To look at my situation in another, more positive light, however, I consider this: even two people who were raised as observant Jews will have had differences in upbringing. No two people, even with the exact same ethnic compositions or religious practices, have had the same experiences with either their heritage or their religion. The boy who attended Sunday school every week, the girl whose entire family is fluent in Hebrew, and I are all Jewish, but our experiences with our religion and ethnicity are incredibly different. I am proud of my heritage. When asked if I’m Jewish, I answer “yes” without caveat. However, what that means for me is different from what it means for somebody else. Which, quite frankly, is how it should be.

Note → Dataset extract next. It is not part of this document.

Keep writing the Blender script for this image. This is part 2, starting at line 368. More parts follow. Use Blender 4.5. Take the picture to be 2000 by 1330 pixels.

One of the reasons I chose Columbia University was because of the diversity of the student body. What I didn’t realize when I filled out my application, however, was how deep that diversity ran. It doesn’t just mean that there are different races and religions on this campus, although that’s true. This campus is home to the Buddhist Meditation Group, Bahá’í Club, Thai Students Association, and African Students Association. Those four are a random sampling of a list so long it would surpass the word limit for this piece. The ethnic variety between demographic and organizational groups is beneficial to Columbia’s campus and its community, but to view it as the only diversity is to barely scratch the surface. There’s diversity between individuals within those different groups too. And within the individuals themselves. Ourselves. Touché, Cher. Touché.

The author is a Columbia College first-year.